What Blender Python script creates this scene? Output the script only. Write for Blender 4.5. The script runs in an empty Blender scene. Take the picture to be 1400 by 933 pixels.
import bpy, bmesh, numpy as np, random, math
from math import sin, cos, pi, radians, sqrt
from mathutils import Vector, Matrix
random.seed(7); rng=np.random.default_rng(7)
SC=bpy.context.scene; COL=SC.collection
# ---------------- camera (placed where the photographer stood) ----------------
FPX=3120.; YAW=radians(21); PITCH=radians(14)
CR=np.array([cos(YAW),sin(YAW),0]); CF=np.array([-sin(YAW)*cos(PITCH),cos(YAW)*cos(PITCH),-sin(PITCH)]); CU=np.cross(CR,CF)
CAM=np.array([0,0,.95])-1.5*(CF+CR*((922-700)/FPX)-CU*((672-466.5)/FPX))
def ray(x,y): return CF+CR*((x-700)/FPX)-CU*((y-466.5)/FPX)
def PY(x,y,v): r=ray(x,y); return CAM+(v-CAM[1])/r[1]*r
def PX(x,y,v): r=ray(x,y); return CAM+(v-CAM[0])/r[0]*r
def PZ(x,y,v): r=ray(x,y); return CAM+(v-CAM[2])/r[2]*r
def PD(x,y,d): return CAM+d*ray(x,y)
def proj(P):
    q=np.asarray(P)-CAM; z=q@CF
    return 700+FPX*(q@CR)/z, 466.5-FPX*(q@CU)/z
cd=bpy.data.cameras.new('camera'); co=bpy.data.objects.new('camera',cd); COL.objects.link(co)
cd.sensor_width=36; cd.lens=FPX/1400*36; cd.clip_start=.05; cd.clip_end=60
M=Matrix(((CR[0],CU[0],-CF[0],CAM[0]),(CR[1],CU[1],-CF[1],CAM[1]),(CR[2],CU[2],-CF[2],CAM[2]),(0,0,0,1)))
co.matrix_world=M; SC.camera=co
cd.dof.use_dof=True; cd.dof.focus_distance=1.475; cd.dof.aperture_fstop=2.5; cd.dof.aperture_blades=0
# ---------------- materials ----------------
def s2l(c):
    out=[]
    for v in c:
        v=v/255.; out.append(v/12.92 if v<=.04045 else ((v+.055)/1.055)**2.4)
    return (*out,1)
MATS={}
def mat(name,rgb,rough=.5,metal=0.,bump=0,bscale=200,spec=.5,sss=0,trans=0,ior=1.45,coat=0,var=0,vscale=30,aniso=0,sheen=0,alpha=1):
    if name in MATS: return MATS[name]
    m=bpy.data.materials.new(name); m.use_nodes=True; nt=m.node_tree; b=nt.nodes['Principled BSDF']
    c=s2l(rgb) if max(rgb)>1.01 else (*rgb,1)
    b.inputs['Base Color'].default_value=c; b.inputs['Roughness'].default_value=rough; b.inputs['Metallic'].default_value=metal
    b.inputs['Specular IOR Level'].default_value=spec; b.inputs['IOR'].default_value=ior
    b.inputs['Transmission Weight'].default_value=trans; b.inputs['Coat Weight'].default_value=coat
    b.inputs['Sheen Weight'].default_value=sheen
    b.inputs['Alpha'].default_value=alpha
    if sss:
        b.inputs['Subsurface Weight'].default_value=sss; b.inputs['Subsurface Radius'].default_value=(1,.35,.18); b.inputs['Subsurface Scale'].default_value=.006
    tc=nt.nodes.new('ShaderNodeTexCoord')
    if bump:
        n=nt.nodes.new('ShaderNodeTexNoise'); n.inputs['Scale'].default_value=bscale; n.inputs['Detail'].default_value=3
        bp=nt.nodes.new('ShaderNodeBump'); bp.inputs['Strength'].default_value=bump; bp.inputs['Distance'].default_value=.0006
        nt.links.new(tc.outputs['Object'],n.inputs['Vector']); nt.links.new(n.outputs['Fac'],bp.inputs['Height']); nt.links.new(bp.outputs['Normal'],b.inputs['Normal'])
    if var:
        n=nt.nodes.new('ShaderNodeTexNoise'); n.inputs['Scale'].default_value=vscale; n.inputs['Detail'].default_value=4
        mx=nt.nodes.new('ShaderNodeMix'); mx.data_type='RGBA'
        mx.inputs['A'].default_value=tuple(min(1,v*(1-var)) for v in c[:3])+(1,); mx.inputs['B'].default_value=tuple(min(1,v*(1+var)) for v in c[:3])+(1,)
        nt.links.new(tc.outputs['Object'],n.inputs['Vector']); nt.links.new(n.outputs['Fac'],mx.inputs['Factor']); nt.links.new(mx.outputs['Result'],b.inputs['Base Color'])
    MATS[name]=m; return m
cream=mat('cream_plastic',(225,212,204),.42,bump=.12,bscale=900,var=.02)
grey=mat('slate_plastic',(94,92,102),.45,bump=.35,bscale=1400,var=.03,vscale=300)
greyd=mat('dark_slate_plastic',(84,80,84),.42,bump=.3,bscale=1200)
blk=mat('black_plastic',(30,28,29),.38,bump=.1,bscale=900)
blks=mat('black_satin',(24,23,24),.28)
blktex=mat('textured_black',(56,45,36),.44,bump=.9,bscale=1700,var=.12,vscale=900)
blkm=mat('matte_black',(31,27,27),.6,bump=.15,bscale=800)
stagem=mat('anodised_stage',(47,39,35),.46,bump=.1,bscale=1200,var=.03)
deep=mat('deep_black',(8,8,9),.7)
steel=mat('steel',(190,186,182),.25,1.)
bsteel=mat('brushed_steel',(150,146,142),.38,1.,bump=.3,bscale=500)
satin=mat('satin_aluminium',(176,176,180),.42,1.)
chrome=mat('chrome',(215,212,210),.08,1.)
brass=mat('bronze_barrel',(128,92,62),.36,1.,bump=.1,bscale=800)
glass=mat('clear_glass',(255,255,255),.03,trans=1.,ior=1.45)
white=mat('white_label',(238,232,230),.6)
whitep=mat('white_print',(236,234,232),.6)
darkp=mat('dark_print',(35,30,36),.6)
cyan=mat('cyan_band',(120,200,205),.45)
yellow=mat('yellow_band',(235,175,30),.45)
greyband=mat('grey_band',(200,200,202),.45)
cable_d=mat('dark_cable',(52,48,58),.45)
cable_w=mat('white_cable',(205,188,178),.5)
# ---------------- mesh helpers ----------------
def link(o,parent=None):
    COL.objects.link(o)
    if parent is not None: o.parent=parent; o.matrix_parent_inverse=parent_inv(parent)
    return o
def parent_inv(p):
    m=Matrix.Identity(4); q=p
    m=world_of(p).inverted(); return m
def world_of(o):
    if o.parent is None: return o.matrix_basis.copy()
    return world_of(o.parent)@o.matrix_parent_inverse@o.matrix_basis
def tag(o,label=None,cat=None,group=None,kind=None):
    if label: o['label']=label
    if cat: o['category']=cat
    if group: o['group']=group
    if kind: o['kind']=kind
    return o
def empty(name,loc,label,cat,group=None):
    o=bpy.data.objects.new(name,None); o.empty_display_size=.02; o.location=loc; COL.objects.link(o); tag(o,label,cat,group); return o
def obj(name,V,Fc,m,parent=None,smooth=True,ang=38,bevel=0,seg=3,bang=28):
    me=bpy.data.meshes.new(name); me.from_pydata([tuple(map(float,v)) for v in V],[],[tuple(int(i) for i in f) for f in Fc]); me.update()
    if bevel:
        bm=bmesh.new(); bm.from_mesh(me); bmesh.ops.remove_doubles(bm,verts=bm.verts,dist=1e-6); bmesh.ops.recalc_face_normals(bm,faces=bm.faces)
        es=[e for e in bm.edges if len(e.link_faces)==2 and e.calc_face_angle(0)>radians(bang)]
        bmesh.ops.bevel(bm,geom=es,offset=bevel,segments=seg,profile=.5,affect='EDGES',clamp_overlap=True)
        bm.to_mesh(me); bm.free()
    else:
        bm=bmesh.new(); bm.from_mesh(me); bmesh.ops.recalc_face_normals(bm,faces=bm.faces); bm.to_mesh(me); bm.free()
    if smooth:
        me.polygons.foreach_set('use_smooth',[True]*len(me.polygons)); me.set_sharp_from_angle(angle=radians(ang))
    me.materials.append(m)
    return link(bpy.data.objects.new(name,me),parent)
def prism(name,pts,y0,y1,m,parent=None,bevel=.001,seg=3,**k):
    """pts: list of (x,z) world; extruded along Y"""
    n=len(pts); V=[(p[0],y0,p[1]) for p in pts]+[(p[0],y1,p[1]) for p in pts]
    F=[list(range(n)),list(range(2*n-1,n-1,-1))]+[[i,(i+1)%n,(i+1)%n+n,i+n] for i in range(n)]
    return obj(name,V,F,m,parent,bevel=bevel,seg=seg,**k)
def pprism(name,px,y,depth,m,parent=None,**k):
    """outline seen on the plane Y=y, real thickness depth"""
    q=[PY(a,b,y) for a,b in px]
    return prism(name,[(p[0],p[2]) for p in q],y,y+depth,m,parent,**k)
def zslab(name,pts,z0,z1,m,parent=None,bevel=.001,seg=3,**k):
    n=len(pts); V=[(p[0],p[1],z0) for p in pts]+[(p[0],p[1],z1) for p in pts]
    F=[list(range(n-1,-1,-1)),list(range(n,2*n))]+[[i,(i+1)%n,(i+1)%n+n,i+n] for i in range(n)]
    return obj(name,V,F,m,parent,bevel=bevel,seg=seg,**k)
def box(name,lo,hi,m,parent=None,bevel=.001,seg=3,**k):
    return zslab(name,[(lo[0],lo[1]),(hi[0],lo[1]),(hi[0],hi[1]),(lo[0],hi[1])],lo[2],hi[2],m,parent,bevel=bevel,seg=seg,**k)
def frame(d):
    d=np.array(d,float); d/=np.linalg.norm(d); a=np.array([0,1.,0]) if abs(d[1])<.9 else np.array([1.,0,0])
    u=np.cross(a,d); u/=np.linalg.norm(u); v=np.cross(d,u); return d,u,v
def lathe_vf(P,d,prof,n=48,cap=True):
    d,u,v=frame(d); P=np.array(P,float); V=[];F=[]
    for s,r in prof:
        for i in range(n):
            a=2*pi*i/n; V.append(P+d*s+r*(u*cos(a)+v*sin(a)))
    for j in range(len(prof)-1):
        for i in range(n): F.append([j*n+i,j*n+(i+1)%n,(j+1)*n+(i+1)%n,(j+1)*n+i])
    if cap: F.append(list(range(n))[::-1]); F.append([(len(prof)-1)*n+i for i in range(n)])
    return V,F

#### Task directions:
Only lines that contain the word "scene" are wanted; copy each of them.

#### Output of the task:
What Blender Python script creates this scene? Output the script only. Write for Blender 4.5. The script runs in an empty Blender scene. Take the picture to be 1400 by 933 pixels.
SC=bpy.context.scene; COL=SC.collection